Shoreline staff presented proposed updates to the city’s drainage code on Monday that would create a special drainage area for the Deer Creek Wellhead Protection buffer, prohibit deep underground injection control wells in that buffer, and require commercial projects using UICs (underground injection control systems) to adopt specialized pretreatment and maintenance plans designed to capture PFAS.
Zach Richardson, the city’s surface water engineer, said the proposal is one part of a two‑track update that also prepares for new general facility charges (GFCs) the city intends to implement in 2027. "We are recognizing the Deer Creek Wellhead Protection buffer area as a special drainage area," Richardson said, and staff proposed notification to Olympic View Water and Sewer District for development proposals within the buffer.
Olympic View General Manager Bob Danson told council the district considers the Deer Creek wellhead to meet the definition of a critical aquifer recharge area (CARA) and urged the city to adopt durable protections. "Infiltration does not remove contaminants. It transfers them to the subsurface where they enter the drinking water aquifer," Danson said, arguing that CARA designation brings early developer notice, land‑use restrictions, and operational rules the district sees as necessary to protect a drinking water source.
City staff described a narrower approach: prohibit deep injection wells in the buffer (which can perforate confining layers) while keeping shallower infiltration tools available with additional safeguards. Staff emphasized that surface‑water and groundwater protections must be balanced, noting surface water discharges flow to local lakes where people swim and fish. Richardson said the city would require commercial UICs to include pretreatment media (for example activated carbon or cation exchange) and routine removal of that media so PFAS is physically exported from the site rather than simply stored in place.

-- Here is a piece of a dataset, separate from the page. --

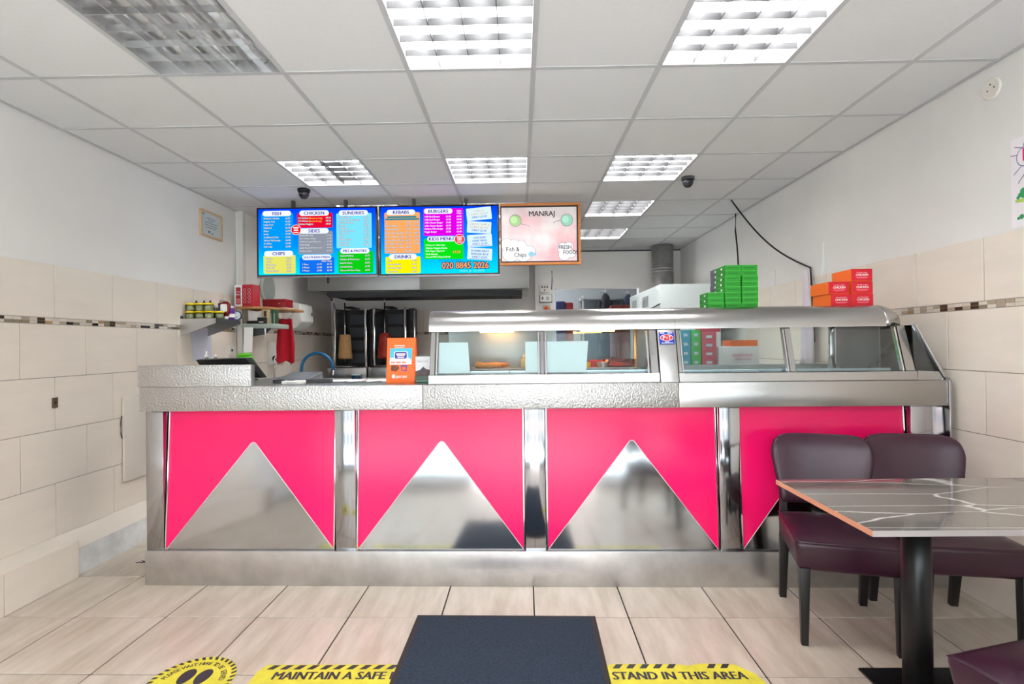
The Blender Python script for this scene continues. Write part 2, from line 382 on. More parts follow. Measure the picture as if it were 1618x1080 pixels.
# black cable from the ceiling down the right wall
P0, P1, P2 = Vector((1.985, 4.97, CZ)), Vector((2.272, 4.17, 1.88)), Vector((2.275, 4.13, 1.30))
pts = [P0.lerp(P1, t)+Vector((0, 0, -0.10*math.sin(PI*t))) for t in [k/12 for k in range(13)]]+[P1.lerp(P2, t) for t in (0.15, 0.5, 1.0)]
tag(MB().tube(pts, 0.007, 6).build('cable', M_black), 'black cable sagging from the ceiling to the hanging towel', 'cable')
tag(MB().tube([(2.24, 5.5, CZ), (2.235, 5.5, 2.45), (2.25, 5.5, 2.3), (2.26, 5.5, 2.1), (2.26, 5.5, 1.7)], 0.008, 6).build('cable', M_black), 'short dark cable down the right wall behind the green boxes', 'cable')
# filler strips on right wall
struct(MB().box(XR-0.002, XR+0.006, 4.02, 4.05, 1.80, 2.05).box(XR-0.002, XR+0.006, 4.78, 4.80, 1.72, 1.95).build('trim_3', M_white), 'white filler strips on the right wall beside the towel', 'trim')

# ================================================================== COUNTER
TH = -0.0192
OC = (-2.09, 2.921, 0.0)
cnt = thing('serving_counter', 'long stainless steel takeaway counter with pink panels', 'counter', OC, TH)
UE = 4.316
box('plinth', M_plinth, 0, UE+0.02, 0, 0.62, 0, 0.190, cnt, 0.003)
box('carcass', mat('carcass_dark', (60,58,60), 0.6), 0.02, UE, 0.10, 0.60, 0.19, 0.96, cnt)
for a, b in ((0.0, 0.098), (1.066, 1.178), (2.112, 2.222), (3.160, 3.268), (4.165, 4.33)):
    box('post', M_mirror, a, b, 0.016, 0.14, 0.190, 0.962, cnt, 0.002)
PAN = [(0.106, 1.056), (1.184, 2.104), (2.230, 3.152), (3.276, 4.157)]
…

Staff said the mapped buffer intersects about 45 parcels in Shoreline — roughly 42 residential and three commercial. Councilmembers worried about timing and permitting impacts on redevelopment, including middle‑housing projects that share drainage facilities and could trigger UIC rules. Councilmember Scully pressed staff on how Shoreline’s protections compare with those adopted by the neighboring city of Edmonds; staff said Edmonds has CARA zones and that the protections requested by Olympic View are more extensive than Edmonds’ Zone 3 buffer, but councilmembers asked staff to seek parity across the border where feasible.
Several councilmembers urged stronger or clearer language to reassure the district that or make protections durable. Councilmember Adematsu proposed adding a list of higher‑risk land uses (gas stations, car washes, crumb‑rubber surfaces, hazardous material storage) for special scrutiny or prohibition; staff said some of those uses are already regulated but agreed to return with proposed amendments and citations.
No final action was taken Monday. Staff said the city is scheduled to take action on the ordinance at its April 27 meeting and will return with clarifying language, proposed amendments to address higher‑risk uses, and analysis of whether certain prohibitions should be placed in the land‑use code (Chapter 20) rather than the drainage chapter (Chapter 13).
What’s next: Staff to return April 27 with a second draft addressing council questions, potential land‑use code changes needed for durable prohibitions, proposed pretreatment standards and enforcement mechanisms, and a plan for notifications to Olympic View Water & Sewer District.